WHAT IS EXPECTED - How does the data below read from its first line through the line containing "road.data.materials.append(M_road)"? Print those lines exactly.

RECORDS SHOWN -
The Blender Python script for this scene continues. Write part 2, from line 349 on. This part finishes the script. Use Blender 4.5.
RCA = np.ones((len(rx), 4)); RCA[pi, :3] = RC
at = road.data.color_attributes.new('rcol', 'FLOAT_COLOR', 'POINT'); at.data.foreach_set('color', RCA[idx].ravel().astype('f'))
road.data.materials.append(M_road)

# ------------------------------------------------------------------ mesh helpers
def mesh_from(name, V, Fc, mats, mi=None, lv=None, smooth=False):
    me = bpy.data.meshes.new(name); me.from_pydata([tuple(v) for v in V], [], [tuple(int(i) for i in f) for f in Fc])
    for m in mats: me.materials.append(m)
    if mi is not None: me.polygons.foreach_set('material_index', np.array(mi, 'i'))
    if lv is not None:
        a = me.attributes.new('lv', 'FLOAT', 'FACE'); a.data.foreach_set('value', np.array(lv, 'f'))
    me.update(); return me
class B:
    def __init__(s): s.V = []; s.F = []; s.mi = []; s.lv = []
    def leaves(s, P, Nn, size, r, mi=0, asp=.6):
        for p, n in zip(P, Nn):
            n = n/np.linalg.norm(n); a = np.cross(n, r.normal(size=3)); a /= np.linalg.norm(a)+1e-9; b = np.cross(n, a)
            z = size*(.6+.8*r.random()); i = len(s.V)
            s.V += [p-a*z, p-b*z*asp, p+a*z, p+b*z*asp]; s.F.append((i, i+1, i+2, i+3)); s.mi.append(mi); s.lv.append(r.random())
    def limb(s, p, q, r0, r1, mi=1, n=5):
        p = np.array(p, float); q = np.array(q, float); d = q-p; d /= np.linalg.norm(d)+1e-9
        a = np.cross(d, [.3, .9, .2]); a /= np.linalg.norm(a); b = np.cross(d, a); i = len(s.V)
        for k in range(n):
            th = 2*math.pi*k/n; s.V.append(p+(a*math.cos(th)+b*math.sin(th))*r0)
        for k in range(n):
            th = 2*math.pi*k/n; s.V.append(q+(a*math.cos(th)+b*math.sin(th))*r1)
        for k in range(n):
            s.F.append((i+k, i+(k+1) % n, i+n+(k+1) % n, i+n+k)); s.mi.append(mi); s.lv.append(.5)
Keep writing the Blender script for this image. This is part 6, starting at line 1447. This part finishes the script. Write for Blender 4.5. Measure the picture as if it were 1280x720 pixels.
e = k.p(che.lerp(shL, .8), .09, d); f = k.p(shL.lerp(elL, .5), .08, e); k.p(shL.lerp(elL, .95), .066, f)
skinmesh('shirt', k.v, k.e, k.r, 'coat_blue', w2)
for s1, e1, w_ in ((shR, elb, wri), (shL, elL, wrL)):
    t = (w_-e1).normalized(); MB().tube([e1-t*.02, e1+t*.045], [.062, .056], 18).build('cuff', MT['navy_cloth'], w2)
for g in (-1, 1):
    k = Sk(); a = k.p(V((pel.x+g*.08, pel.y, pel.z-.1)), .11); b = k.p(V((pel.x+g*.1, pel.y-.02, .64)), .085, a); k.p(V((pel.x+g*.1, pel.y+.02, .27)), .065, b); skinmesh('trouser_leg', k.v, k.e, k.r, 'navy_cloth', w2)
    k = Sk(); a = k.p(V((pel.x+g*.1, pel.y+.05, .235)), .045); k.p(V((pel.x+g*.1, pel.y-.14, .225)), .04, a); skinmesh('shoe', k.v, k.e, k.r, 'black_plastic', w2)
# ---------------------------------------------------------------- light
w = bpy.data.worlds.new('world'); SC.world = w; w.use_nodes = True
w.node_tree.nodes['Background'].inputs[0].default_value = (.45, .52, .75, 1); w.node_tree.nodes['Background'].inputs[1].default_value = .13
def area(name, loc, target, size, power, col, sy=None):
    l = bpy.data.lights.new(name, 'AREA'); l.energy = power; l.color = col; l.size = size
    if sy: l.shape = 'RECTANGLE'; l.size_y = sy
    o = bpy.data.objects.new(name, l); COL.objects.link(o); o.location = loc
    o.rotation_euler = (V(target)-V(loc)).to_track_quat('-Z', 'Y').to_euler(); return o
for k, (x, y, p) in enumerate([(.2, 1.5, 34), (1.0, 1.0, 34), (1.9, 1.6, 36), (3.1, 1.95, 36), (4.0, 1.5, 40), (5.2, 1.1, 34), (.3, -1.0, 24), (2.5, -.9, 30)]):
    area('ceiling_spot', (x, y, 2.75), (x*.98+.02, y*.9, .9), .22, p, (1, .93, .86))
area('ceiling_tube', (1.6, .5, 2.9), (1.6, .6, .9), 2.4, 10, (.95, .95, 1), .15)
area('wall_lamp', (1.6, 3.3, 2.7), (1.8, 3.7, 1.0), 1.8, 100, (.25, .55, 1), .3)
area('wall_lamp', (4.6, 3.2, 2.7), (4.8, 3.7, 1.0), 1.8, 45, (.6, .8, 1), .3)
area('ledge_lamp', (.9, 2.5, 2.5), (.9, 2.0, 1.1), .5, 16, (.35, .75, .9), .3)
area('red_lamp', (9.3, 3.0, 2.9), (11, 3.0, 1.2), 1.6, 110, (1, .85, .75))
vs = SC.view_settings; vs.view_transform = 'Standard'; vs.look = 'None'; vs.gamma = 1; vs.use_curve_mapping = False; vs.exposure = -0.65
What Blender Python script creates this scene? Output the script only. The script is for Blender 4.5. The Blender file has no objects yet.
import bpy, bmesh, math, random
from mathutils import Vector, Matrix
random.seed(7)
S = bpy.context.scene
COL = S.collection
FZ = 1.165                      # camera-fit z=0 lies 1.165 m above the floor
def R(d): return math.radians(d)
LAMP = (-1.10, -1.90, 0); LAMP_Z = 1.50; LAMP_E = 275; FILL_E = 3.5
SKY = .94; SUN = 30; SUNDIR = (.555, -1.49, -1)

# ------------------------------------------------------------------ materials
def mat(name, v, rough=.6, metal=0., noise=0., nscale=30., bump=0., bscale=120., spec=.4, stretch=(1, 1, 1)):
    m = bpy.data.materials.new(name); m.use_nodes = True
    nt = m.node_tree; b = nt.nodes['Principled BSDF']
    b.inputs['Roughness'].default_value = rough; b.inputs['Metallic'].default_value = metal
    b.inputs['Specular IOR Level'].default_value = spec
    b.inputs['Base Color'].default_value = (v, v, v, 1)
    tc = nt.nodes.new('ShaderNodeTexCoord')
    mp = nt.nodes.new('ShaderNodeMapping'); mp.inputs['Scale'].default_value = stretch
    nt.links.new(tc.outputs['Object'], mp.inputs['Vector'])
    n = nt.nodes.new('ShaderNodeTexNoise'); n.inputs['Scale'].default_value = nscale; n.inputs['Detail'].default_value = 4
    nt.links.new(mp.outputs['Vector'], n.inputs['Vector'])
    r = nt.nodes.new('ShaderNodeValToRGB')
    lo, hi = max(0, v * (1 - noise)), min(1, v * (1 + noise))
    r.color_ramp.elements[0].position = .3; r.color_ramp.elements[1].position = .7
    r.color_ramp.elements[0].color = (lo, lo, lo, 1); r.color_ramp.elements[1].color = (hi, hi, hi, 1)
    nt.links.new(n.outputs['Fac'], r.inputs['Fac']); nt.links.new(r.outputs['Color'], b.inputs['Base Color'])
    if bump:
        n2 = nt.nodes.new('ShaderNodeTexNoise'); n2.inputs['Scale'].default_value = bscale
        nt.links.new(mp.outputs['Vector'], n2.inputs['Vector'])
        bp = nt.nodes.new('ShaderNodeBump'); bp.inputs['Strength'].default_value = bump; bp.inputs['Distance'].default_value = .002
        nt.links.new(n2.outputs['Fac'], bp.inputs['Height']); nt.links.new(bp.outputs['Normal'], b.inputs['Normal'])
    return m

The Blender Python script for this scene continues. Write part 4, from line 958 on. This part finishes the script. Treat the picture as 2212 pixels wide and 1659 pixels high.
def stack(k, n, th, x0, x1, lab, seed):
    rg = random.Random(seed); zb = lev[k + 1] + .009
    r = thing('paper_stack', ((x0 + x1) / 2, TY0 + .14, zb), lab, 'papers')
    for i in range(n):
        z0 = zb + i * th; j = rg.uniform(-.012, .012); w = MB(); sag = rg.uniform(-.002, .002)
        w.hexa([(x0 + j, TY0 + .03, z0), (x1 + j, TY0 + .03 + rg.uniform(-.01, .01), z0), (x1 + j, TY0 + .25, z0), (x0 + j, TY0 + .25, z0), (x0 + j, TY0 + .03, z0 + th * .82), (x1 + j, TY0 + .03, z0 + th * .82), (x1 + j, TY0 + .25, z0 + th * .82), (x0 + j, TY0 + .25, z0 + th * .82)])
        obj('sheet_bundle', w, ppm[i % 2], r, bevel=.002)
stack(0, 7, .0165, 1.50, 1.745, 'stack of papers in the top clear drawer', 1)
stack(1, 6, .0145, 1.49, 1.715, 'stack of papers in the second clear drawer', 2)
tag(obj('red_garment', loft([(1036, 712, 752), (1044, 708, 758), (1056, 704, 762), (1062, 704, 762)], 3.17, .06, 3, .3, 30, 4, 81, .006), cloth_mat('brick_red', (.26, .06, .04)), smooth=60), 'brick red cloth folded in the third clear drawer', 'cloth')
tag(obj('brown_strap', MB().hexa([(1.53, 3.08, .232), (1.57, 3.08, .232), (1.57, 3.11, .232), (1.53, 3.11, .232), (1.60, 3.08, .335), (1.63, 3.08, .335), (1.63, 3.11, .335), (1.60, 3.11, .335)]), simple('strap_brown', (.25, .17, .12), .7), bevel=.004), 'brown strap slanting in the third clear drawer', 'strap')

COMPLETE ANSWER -
The Blender Python script for this scene continues. Write part 2, from line 349 on. This part finishes the script. Use Blender 4.5.
RCA = np.ones((len(rx), 4)); RCA[pi, :3] = RC
at = road.data.color_attributes.new('rcol', 'FLOAT_COLOR', 'POINT'); at.data.foreach_set('color', RCA[idx].ravel().astype('f'))
road.data.materials.append(M_road)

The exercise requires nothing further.